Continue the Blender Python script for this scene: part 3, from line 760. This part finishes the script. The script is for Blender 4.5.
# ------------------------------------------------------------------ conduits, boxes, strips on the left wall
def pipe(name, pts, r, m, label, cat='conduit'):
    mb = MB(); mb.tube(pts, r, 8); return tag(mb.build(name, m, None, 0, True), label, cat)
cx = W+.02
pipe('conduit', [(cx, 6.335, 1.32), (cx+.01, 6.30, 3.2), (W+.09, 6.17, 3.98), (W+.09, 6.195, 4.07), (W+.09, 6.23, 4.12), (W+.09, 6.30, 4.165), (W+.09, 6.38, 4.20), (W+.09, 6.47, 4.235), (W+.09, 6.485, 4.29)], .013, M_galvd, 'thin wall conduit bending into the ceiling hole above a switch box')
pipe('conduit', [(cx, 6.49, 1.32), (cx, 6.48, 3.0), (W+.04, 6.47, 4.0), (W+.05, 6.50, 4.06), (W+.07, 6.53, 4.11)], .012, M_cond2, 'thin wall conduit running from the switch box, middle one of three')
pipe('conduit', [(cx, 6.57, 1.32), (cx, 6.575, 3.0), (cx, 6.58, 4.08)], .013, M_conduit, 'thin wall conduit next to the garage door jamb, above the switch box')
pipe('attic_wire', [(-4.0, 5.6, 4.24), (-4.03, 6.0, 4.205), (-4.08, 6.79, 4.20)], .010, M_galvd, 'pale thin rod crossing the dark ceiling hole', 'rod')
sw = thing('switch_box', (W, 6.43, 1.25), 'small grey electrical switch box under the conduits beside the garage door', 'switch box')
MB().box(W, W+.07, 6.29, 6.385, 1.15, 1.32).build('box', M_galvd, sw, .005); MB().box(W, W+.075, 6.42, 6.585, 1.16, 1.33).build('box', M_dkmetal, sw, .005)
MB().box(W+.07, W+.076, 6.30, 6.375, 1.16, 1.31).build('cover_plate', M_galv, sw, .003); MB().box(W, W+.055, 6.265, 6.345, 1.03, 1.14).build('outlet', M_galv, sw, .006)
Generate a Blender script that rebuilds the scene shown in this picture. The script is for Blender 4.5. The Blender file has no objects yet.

━━━━━━━━━━━━━━━━━━━━━━━━━━━━━━

-- Goal --
Produce a verbatim transcription of the entries above.

-- Solution --
Continue the Blender Python script for this scene: part 3, from line 760. This part finishes the script. The script is for Blender 4.5.
# ------------------------------------------------------------------ conduits, boxes, strips on the left wall
def pipe(name, pts, r, m, label, cat='conduit'):
    mb = MB(); mb.tube(pts, r, 8); return tag(mb.build(name, m, None, 0, True), label, cat)
cx = W+.02
pipe('conduit', [(cx, 6.335, 1.32), (cx+.01, 6.30, 3.2), (W+.09, 6.17, 3.98), (W+.09, 6.195, 4.07), (W+.09, 6.23, 4.12), (W+.09, 6.30, 4.165), (W+.09, 6.38, 4.20), (W+.09, 6.47, 4.235), (W+.09, 6.485, 4.29)], .013, M_galvd, 'thin wall conduit bending into the ceiling hole above a switch box')
pipe('conduit', [(cx, 6.49, 1.32), (cx, 6.48, 3.0), (W+.04, 6.47, 4.0), (W+.05, 6.50, 4.06), (W+.07, 6.53, 4.11)], .012, M_cond2, 'thin wall conduit running from the switch box, middle one of three')
pipe('conduit', [(cx, 6.57, 1.32), (cx, 6.575, 3.0), (cx, 6.58, 4.08)], .013, M_conduit, 'thin wall conduit next to the garage door jamb, above the switch box')
pipe('attic_wire', [(-4.0, 5.6, 4.24), (-4.03, 6.0, 4.205), (-4.08, 6.79, 4.20)], .010, M_galvd, 'pale thin rod crossing the dark ceiling hole', 'rod')
sw = thing('switch_box', (W, 6.43, 1.25), 'small grey electrical switch box under the conduits beside the garage door', 'switch box')
MB().box(W, W+.07, 6.29, 6.385, 1.15, 1.32).build('box', M_galvd, sw, .005); MB().box(W, W+.075, 6.42, 6.585, 1.16, 1.33).build('box', M_dkmetal, sw, .005)
MB().box(W+.07, W+.076, 6.30, 6.375, 1.16, 1.31).build('cover_plate', M_galv, sw, .003); MB().box(W, W+.055, 6.265, 6.345, 1.03, 1.14).build('outlet', M_galv, sw, .006)
Generate a Blender script that rebuilds the scene shown in this picture. The script is for Blender 4.5. The Blender file has no objects yet.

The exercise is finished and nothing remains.